## Begin
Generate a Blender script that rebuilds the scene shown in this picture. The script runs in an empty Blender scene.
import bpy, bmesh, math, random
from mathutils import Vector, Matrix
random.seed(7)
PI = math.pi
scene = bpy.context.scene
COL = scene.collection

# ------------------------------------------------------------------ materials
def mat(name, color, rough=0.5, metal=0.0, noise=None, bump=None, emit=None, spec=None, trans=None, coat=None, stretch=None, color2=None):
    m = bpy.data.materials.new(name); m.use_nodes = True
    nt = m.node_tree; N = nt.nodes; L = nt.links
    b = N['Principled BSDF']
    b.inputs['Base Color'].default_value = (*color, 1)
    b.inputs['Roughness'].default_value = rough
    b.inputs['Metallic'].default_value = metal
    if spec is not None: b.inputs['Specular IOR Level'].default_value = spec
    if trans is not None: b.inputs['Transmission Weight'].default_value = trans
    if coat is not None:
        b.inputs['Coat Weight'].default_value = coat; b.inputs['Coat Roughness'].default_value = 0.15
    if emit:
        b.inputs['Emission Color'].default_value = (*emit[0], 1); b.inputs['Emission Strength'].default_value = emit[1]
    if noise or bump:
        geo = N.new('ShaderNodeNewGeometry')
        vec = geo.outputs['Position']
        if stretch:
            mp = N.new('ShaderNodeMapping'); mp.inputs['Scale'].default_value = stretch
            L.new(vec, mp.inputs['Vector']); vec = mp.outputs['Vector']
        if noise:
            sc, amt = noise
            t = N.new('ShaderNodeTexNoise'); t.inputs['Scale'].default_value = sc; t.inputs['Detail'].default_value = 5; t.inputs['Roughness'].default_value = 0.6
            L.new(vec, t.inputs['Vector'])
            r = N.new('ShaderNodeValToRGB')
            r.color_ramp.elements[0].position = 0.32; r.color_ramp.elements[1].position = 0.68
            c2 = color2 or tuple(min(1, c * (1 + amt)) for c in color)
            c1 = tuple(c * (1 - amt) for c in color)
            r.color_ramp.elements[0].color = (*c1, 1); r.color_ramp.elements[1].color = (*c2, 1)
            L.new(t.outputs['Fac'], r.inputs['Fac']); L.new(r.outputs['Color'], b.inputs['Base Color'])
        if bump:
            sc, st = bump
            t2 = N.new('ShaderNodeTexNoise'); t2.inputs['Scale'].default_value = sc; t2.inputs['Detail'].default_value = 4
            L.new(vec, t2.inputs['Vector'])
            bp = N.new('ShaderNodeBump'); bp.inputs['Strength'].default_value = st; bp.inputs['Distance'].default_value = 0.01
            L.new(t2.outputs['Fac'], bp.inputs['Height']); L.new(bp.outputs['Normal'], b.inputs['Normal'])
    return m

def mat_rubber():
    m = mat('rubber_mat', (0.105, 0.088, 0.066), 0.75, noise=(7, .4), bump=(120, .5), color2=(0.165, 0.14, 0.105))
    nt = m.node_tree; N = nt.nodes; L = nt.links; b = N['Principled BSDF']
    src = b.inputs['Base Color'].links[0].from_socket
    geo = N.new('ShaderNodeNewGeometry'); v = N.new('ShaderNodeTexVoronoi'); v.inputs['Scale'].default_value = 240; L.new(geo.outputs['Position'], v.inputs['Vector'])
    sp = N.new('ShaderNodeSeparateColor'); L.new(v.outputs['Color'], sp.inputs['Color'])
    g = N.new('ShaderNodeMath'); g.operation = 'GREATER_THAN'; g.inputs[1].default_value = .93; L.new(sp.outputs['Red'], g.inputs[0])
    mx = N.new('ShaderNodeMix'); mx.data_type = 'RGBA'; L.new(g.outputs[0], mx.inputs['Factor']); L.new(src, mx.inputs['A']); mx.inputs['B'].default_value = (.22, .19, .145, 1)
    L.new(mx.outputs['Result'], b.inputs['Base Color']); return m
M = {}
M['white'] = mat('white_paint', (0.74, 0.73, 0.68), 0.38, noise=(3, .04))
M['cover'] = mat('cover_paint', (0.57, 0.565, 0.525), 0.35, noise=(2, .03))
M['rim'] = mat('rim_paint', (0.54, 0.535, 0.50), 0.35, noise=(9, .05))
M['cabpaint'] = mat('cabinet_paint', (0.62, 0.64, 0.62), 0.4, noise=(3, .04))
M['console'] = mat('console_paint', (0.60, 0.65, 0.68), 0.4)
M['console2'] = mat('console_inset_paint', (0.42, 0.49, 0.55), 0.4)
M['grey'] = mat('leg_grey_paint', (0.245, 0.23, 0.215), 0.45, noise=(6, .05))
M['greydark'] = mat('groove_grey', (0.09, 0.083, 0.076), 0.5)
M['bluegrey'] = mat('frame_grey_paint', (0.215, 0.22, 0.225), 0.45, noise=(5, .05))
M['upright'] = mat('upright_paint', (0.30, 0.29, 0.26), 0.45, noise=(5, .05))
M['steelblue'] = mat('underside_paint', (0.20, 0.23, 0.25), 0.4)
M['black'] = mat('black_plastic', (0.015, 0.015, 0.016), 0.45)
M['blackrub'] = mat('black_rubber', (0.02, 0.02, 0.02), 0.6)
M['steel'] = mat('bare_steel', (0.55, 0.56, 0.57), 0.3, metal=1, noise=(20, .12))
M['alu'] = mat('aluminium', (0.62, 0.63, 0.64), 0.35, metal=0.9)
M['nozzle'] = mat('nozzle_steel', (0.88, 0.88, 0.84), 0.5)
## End
Brief:
Go through the listing and print each line exactly as it appears.

Task answer:
Generate a Blender script that rebuilds the scene shown in this picture. The script runs in an empty Blender scene.
import bpy, bmesh, math, random
from mathutils import Vector, Matrix
random.seed(7)
PI = math.pi
scene = bpy.context.scene
COL = scene.collection

# ------------------------------------------------------------------ materials
def mat(name, color, rough=0.5, metal=0.0, noise=None, bump=None, emit=None, spec=None, trans=None, coat=None, stretch=None, color2=None):
    m = bpy.data.materials.new(name); m.use_nodes = True
    nt = m.node_tree; N = nt.nodes; L = nt.links
    b = N['Principled BSDF']
    b.inputs['Base Color'].default_value = (*color, 1)
    b.inputs['Roughness'].default_value = rough
    b.inputs['Metallic'].default_value = metal
    if spec is not None: b.inputs['Specular IOR Level'].default_value = spec
    if trans is not None: b.inputs['Transmission Weight'].default_value = trans
    if coat is not None:
        b.inputs['Coat Weight'].default_value = coat; b.inputs['Coat Roughness'].default_value = 0.15
    if emit:
        b.inputs['Emission Color'].default_value = (*emit[0], 1); b.inputs['Emission Strength'].default_value = emit[1]
    if noise or bump:
        geo = N.new('ShaderNodeNewGeometry')
        vec = geo.outputs['Position']
        if stretch:
            mp = N.new('ShaderNodeMapping'); mp.inputs['Scale'].default_value = stretch
            L.new(vec, mp.inputs['Vector']); vec = mp.outputs['Vector']
        if noise:
            sc, amt = noise
            t = N.new('ShaderNodeTexNoise'); t.inputs['Scale'].default_value = sc; t.inputs['Detail'].default_value = 5; t.inputs['Roughness'].default_value = 0.6
            L.new(vec, t.inputs['Vector'])
            r = N.new('ShaderNodeValToRGB')
            r.color_ramp.elements[0].position = 0.32; r.color_ramp.elements[1].position = 0.68
            c2 = color2 or tuple(min(1, c * (1 + amt)) for c in color)
            c1 = tuple(c * (1 - amt) for c in color)
            r.color_ramp.elements[0].color = (*c1, 1); r.color_ramp.elements[1].color = (*c2, 1)
            L.new(t.outputs['Fac'], r.inputs['Fac']); L.new(r.outputs['Color'], b.inputs['Base Color'])
        if bump:
            sc, st = bump
            t2 = N.new('ShaderNodeTexNoise'); t2.inputs['Scale'].default_value = sc; t2.inputs['Detail'].default_value = 4
            L.new(vec, t2.inputs['Vector'])
            bp = N.new('ShaderNodeBump'); bp.inputs['Strength'].default_value = st; bp.inputs['Distance'].default_value = 0.01
            L.new(t2.outputs['Fac'], bp.inputs['Height']); L.new(bp.outputs['Normal'], b.inputs['Normal'])
    return m

def mat_rubber():
    m = mat('rubber_mat', (0.105, 0.088, 0.066), 0.75, noise=(7, .4), bump=(120, .5), color2=(0.165, 0.14, 0.105))
    nt = m.node_tree; N = nt.nodes; L = nt.links; b = N['Principled BSDF']
    src = b.inputs['Base Color'].links[0].from_socket
    geo = N.new('ShaderNodeNewGeometry'); v = N.new('ShaderNodeTexVoronoi'); v.inputs['Scale'].default_value = 240; L.new(geo.outputs['Position'], v.inputs['Vector'])
    sp = N.new('ShaderNodeSeparateColor'); L.new(v.outputs['Color'], sp.inputs['Color'])
    g = N.new('ShaderNodeMath'); g.operation = 'GREATER_THAN'; g.inputs[1].default_value = .93; L.new(sp.outputs['Red'], g.inputs[0])
    mx = N.new('ShaderNodeMix'); mx.data_type = 'RGBA'; L.new(g.outputs[0], mx.inputs['Factor']); L.new(src, mx.inputs['A']); mx.inputs['B'].default_value = (.22, .19, .145, 1)
    L.new(mx.outputs['Result'], b.inputs['Base Color']); return m
M = {}
M['white'] = mat('white_paint', (0.74, 0.73, 0.68), 0.38, noise=(3, .04))
M['cover'] = mat('cover_paint', (0.57, 0.565, 0.525), 0.35, noise=(2, .03))
M['rim'] = mat('rim_paint', (0.54, 0.535, 0.50), 0.35, noise=(9, .05))
M['cabpaint'] = mat('cabinet_paint', (0.62, 0.64, 0.62), 0.4, noise=(3, .04))
M['console'] = mat('console_paint', (0.60, 0.65, 0.68), 0.4)
M['console2'] = mat('console_inset_paint', (0.42, 0.49, 0.55), 0.4)
M['grey'] = mat('leg_grey_paint', (0.245, 0.23, 0.215), 0.45, noise=(6, .05))
M['greydark'] = mat('groove_grey', (0.09, 0.083, 0.076), 0.5)
M['bluegrey'] = mat('frame_grey_paint', (0.215, 0.22, 0.225), 0.45, noise=(5, .05))
M['upright'] = mat('upright_paint', (0.30, 0.29, 0.26), 0.45, noise=(5, .05))
M['steelblue'] = mat('underside_paint', (0.20, 0.23, 0.25), 0.4)
M['black'] = mat('black_plastic', (0.015, 0.015, 0.016), 0.45)
M['blackrub'] = mat('black_rubber', (0.02, 0.02, 0.02), 0.6)
M['steel'] = mat('bare_steel', (0.55, 0.56, 0.57), 0.3, metal=1, noise=(20, .12))
M['alu'] = mat('aluminium', (0.62, 0.63, 0.64), 0.35, metal=0.9)
M['nozzle'] = mat('nozzle_steel', (0.88, 0.88, 0.84), 0.5)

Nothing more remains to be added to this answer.